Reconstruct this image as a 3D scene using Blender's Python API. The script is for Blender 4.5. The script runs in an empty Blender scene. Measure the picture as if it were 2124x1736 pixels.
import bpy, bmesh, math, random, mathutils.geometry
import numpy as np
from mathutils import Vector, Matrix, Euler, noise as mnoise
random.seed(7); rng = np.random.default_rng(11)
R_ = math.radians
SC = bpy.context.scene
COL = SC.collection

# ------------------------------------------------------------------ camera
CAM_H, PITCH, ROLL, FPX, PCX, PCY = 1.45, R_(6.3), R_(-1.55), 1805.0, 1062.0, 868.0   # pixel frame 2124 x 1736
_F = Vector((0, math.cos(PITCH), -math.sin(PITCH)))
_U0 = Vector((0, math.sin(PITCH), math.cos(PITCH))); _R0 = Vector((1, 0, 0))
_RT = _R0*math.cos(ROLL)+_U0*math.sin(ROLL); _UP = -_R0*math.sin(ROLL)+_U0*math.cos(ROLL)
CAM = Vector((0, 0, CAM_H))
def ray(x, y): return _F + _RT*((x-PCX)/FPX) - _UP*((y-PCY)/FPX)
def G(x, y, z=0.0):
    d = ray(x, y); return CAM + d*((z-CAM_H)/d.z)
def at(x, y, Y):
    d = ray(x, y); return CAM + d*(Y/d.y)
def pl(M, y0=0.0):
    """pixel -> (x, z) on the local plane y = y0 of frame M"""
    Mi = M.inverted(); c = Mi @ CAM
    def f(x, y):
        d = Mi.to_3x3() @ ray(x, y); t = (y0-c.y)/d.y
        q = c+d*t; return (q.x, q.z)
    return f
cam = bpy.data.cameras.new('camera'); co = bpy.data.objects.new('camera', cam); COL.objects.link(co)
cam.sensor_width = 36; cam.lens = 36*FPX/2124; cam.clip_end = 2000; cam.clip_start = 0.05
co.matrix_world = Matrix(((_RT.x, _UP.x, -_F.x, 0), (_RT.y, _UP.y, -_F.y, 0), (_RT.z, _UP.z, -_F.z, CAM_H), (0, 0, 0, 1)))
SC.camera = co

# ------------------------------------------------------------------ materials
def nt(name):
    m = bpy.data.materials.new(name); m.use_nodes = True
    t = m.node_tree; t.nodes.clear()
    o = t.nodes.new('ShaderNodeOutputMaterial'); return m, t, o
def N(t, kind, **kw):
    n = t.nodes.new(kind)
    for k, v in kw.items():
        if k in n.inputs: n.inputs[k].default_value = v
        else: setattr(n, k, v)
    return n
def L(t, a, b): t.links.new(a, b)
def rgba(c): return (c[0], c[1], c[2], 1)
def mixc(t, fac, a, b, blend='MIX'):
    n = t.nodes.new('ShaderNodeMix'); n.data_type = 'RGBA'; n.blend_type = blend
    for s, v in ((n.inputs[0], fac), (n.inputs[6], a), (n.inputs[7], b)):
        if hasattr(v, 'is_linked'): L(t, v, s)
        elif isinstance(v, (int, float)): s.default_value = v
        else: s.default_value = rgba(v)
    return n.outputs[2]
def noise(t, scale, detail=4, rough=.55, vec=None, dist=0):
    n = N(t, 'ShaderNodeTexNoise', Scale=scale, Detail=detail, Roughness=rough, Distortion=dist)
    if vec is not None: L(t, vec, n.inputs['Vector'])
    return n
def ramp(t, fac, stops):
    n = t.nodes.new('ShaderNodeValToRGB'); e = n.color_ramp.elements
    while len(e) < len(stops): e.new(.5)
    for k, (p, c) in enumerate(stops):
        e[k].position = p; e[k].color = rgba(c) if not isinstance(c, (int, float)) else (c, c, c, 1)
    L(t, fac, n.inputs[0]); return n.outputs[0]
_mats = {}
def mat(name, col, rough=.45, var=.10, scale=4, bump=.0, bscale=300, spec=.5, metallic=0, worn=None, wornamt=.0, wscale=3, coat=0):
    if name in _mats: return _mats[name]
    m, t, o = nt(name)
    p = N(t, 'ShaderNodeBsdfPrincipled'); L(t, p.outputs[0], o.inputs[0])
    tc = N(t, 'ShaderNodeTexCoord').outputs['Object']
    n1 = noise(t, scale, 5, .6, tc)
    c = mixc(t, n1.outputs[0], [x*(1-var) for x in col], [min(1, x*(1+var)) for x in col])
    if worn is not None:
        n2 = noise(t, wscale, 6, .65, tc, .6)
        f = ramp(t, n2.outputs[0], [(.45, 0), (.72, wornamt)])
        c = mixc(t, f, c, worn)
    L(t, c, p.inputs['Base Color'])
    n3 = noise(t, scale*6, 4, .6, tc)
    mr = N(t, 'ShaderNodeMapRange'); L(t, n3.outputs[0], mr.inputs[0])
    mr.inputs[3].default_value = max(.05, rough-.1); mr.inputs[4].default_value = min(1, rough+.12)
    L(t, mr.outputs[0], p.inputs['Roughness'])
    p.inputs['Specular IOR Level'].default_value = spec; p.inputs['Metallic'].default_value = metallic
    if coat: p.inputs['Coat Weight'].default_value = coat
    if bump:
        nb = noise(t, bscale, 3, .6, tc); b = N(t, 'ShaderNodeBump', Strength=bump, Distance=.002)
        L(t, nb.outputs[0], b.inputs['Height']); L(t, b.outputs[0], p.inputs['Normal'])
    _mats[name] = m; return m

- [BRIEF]
Return all the data exactly as given.

- [WORKED SOLUTION]
Reconstruct this image as a 3D scene using Blender's Python API. The script is for Blender 4.5. The script runs in an empty Blender scene. Measure the picture as if it were 2124x1736 pixels.
import bpy, bmesh, math, random, mathutils.geometry
import numpy as np
from mathutils import Vector, Matrix, Euler, noise as mnoise
random.seed(7); rng = np.random.default_rng(11)
R_ = math.radians
SC = bpy.context.scene
COL = SC.collection

# ------------------------------------------------------------------ camera
CAM_H, PITCH, ROLL, FPX, PCX, PCY = 1.45, R_(6.3), R_(-1.55), 1805.0, 1062.0, 868.0   # pixel frame 2124 x 1736
_F = Vector((0, math.cos(PITCH), -math.sin(PITCH)))
_U0 = Vector((0, math.sin(PITCH), math.cos(PITCH))); _R0 = Vector((1, 0, 0))
_RT = _R0*math.cos(ROLL)+_U0*math.sin(ROLL); _UP = -_R0*math.sin(ROLL)+_U0*math.cos(ROLL)
CAM = Vector((0, 0, CAM_H))
def ray(x, y): return _F + _RT*((x-PCX)/FPX) - _UP*((y-PCY)/FPX)
def G(x, y, z=0.0):
    d = ray(x, y); return CAM + d*((z-CAM_H)/d.z)
def at(x, y, Y):
    d = ray(x, y); return CAM + d*(Y/d.y)
def pl(M, y0=0.0):
    """pixel -> (x, z) on the local plane y = y0 of frame M"""
    Mi = M.inverted(); c = Mi @ CAM
    def f(x, y):
        d = Mi.to_3x3() @ ray(x, y); t = (y0-c.y)/d.y
        q = c+d*t; return (q.x, q.z)
    return f
cam = bpy.data.cameras.new('camera'); co = bpy.data.objects.new('camera', cam); COL.objects.link(co)
cam.sensor_width = 36; cam.lens = 36*FPX/2124; cam.clip_end = 2000; cam.clip_start = 0.05
co.matrix_world = Matrix(((_RT.x, _UP.x, -_F.x, 0), (_RT.y, _UP.y, -_F.y, 0), (_RT.z, _UP.z, -_F.z, CAM_H), (0, 0, 0, 1)))
SC.camera = co

# ------------------------------------------------------------------ materials
def nt(name):
    m = bpy.data.materials.new(name); m.use_nodes = True
    t = m.node_tree; t.nodes.clear()
    o = t.nodes.new('ShaderNodeOutputMaterial'); return m, t, o
def N(t, kind, **kw):
    n = t.nodes.new(kind)
    for k, v in kw.items():
        if k in n.inputs: n.inputs[k].default_value = v
        else: setattr(n, k, v)
    return n
def L(t, a, b): t.links.new(a, b)
def rgba(c): return (c[0], c[1], c[2], 1)
def mixc(t, fac, a, b, blend='MIX'):
    n = t.nodes.new('ShaderNodeMix'); n.data_type = 'RGBA'; n.blend_type = blend
    for s, v in ((n.inputs[0], fac), (n.inputs[6], a), (n.inputs[7], b)):
        if hasattr(v, 'is_linked'): L(t, v, s)
        elif isinstance(v, (int, float)): s.default_value = v
        else: s.default_value = rgba(v)
    return n.outputs[2]
def noise(t, scale, detail=4, rough=.55, vec=None, dist=0):
    n = N(t, 'ShaderNodeTexNoise', Scale=scale, Detail=detail, Roughness=rough, Distortion=dist)
    if vec is not None: L(t, vec, n.inputs['Vector'])
    return n
def ramp(t, fac, stops):
    n = t.nodes.new('ShaderNodeValToRGB'); e = n.color_ramp.elements
    while len(e) < len(stops): e.new(.5)
    for k, (p, c) in enumerate(stops):
        e[k].position = p; e[k].color = rgba(c) if not isinstance(c, (int, float)) else (c, c, c, 1)
    L(t, fac, n.inputs[0]); return n.outputs[0]
_mats = {}
def mat(name, col, rough=.45, var=.10, scale=4, bump=.0, bscale=300, spec=.5, metallic=0, worn=None, wornamt=.0, wscale=3, coat=0):
    if name in _mats: return _mats[name]
    m, t, o = nt(name)
    p = N(t, 'ShaderNodeBsdfPrincipled'); L(t, p.outputs[0], o.inputs[0])
    tc = N(t, 'ShaderNodeTexCoord').outputs['Object']
    n1 = noise(t, scale, 5, .6, tc)
    c = mixc(t, n1.outputs[0], [x*(1-var) for x in col], [min(1, x*(1+var)) for x in col])
    if worn is not None:
        n2 = noise(t, wscale, 6, .65, tc, .6)
        f = ramp(t, n2.outputs[0], [(.45, 0), (.72, wornamt)])
        c = mixc(t, f, c, worn)
    L(t, c, p.inputs['Base Color'])
    n3 = noise(t, scale*6, 4, .6, tc)
    mr = N(t, 'ShaderNodeMapRange'); L(t, n3.outputs[0], mr.inputs[0])
    mr.inputs[3].default_value = max(.05, rough-.1); mr.inputs[4].default_value = min(1, rough+.12)
    L(t, mr.outputs[0], p.inputs['Roughness'])
    p.inputs['Specular IOR Level'].default_value = spec; p.inputs['Metallic'].default_value = metallic
    if coat: p.inputs['Coat Weight'].default_value = coat
    if bump:
        nb = noise(t, bscale, 3, .6, tc); b = N(t, 'ShaderNodeBump', Strength=bump, Distance=.002)
        L(t, nb.outputs[0], b.inputs['Height']); L(t, b.outputs[0], p.inputs['Normal'])
    _mats[name] = m; return m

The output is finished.